*EXERCISE AIM*.
Reproduce the entire listing word for word.

:: DATA

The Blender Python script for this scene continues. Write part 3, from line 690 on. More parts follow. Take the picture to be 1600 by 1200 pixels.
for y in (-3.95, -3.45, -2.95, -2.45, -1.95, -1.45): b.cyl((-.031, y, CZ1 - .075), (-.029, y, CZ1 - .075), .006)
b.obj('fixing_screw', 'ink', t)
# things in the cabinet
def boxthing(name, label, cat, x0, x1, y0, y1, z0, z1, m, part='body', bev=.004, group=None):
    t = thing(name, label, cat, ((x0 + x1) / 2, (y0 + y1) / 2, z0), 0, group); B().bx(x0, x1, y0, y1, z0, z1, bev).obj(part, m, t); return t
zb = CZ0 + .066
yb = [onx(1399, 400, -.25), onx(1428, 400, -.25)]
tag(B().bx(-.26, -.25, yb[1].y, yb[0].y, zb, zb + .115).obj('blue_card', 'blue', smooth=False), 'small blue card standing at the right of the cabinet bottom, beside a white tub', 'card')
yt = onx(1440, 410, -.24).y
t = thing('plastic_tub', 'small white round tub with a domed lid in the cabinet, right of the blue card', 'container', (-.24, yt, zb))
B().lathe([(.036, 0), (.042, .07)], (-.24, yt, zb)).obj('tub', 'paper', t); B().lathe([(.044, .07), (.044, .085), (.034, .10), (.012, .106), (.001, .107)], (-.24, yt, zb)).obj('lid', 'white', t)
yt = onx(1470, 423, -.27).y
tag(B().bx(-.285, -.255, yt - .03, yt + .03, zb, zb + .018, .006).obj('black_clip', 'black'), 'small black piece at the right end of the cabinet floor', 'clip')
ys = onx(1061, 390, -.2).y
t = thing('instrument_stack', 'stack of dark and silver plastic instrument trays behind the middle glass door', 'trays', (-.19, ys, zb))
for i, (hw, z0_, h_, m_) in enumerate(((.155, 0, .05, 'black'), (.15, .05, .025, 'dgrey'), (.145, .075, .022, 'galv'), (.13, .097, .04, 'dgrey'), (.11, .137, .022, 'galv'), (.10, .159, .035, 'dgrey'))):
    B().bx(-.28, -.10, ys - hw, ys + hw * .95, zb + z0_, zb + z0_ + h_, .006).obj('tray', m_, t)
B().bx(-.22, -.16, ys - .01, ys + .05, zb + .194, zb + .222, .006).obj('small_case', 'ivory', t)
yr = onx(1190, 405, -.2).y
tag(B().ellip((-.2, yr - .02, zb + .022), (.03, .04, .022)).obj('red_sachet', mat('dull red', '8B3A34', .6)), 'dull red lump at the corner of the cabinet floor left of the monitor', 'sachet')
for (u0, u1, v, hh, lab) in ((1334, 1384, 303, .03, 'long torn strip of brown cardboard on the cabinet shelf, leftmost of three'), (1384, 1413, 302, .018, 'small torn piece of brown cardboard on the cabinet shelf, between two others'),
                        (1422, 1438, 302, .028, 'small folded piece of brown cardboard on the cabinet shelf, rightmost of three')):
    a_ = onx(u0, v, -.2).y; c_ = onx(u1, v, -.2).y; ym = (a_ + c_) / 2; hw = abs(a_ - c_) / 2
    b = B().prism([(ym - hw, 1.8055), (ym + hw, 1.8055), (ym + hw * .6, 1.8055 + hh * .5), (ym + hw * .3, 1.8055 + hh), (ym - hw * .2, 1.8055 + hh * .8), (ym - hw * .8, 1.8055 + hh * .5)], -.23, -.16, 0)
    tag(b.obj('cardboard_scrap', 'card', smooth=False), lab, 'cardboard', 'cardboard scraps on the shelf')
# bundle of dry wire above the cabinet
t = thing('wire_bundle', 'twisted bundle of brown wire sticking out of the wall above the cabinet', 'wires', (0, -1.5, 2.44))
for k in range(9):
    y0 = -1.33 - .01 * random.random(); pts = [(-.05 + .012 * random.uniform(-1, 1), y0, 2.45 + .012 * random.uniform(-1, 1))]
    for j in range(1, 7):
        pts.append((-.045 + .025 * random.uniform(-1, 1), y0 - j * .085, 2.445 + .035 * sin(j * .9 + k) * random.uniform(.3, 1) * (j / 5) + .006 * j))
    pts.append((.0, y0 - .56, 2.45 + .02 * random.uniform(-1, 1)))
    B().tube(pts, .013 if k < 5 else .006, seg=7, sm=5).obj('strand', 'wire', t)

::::

*TASK RESPONSE*.
The Blender Python script for this scene continues. Write part 3, from line 690 on. More parts follow. Take the picture to be 1600 by 1200 pixels.
for y in (-3.95, -3.45, -2.95, -2.45, -1.95, -1.45): b.cyl((-.031, y, CZ1 - .075), (-.029, y, CZ1 - .075), .006)
b.obj('fixing_screw', 'ink', t)
# things in the cabinet
def boxthing(name, label, cat, x0, x1, y0, y1, z0, z1, m, part='body', bev=.004, group=None):
    t = thing(name, label, cat, ((x0 + x1) / 2, (y0 + y1) / 2, z0), 0, group); B().bx(x0, x1, y0, y1, z0, z1, bev).obj(part, m, t); return t
zb = CZ0 + .066
yb = [onx(1399, 400, -.25), onx(1428, 400, -.25)]
tag(B().bx(-.26, -.25, yb[1].y, yb[0].y, zb, zb + .115).obj('blue_card', 'blue', smooth=False), 'small blue card standing at the right of the cabinet bottom, beside a white tub', 'card')
yt = onx(1440, 410, -.24).y
t = thing('plastic_tub', 'small white round tub with a domed lid in the cabinet, right of the blue card', 'container', (-.24, yt, zb))
B().lathe([(.036, 0), (.042, .07)], (-.24, yt, zb)).obj('tub', 'paper', t); B().lathe([(.044, .07), (.044, .085), (.034, .10), (.012, .106), (.001, .107)], (-.24, yt, zb)).obj('lid', 'white', t)
yt = onx(1470, 423, -.27).y
tag(B().bx(-.285, -.255, yt - .03, yt + .03, zb, zb + .018, .006).obj('black_clip', 'black'), 'small black piece at the right end of the cabinet floor', 'clip')
ys = onx(1061, 390, -.2).y
t = thing('instrument_stack', 'stack of dark and silver plastic instrument trays behind the middle glass door', 'trays', (-.19, ys, zb))
for i, (hw, z0_, h_, m_) in enumerate(((.155, 0, .05, 'black'), (.15, .05, .025, 'dgrey'), (.145, .075, .022, 'galv'), (.13, .097, .04, 'dgrey'), (.11, .137, .022, 'galv'), (.10, .159, .035, 'dgrey'))):
    B().bx(-.28, -.10, ys - hw, ys + hw * .95, zb + z0_, zb + z0_ + h_, .006).obj('tray', m_, t)
B().bx(-.22, -.16, ys - .01, ys + .05, zb + .194, zb + .222, .006).obj('small_case', 'ivory', t)
yr = onx(1190, 405, -.2).y
tag(B().ellip((-.2, yr - .02, zb + .022), (.03, .04, .022)).obj('red_sachet', mat('dull red', '8B3A34', .6)), 'dull red lump at the corner of the cabinet floor left of the monitor', 'sachet')
for (u0, u1, v, hh, lab) in ((1334, 1384, 303, .03, 'long torn strip of brown cardboard on the cabinet shelf, leftmost of three'), (1384, 1413, 302, .018, 'small torn piece of brown cardboard on the cabinet shelf, between two others'),
                        (1422, 1438, 302, .028, 'small folded piece of brown cardboard on the cabinet shelf, rightmost of three')):
    a_ = onx(u0, v, -.2).y; c_ = onx(u1, v, -.2).y; ym = (a_ + c_) / 2; hw = abs(a_ - c_) / 2
    b = B().prism([(ym - hw, 1.8055), (ym + hw, 1.8055), (ym + hw * .6, 1.8055 + hh * .5), (ym + hw * .3, 1.8055 + hh), (ym - hw * .2, 1.8055 + hh * .8), (ym - hw * .8, 1.8055 + hh * .5)], -.23, -.16, 0)
    tag(b.obj('cardboard_scrap', 'card', smooth=False), lab, 'cardboard', 'cardboard scraps on the shelf')
# bundle of dry wire above the cabinet
t = thing('wire_bundle', 'twisted bundle of brown wire sticking out of the wall above the cabinet', 'wires', (0, -1.5, 2.44))
for k in range(9):
    y0 = -1.33 - .01 * random.random(); pts = [(-.05 + .012 * random.uniform(-1, 1), y0, 2.45 + .012 * random.uniform(-1, 1))]
    for j in range(1, 7):
        pts.append((-.045 + .025 * random.uniform(-1, 1), y0 - j * .085, 2.445 + .035 * sin(j * .9 + k) * random.uniform(.3, 1) * (j / 5) + .006 * j))
    pts.append((.0, y0 - .56, 2.45 + .02 * random.uniform(-1, 1)))
    B().tube(pts, .013 if k < 5 else .006, seg=7, sm=5).obj('strand', 'wire', t)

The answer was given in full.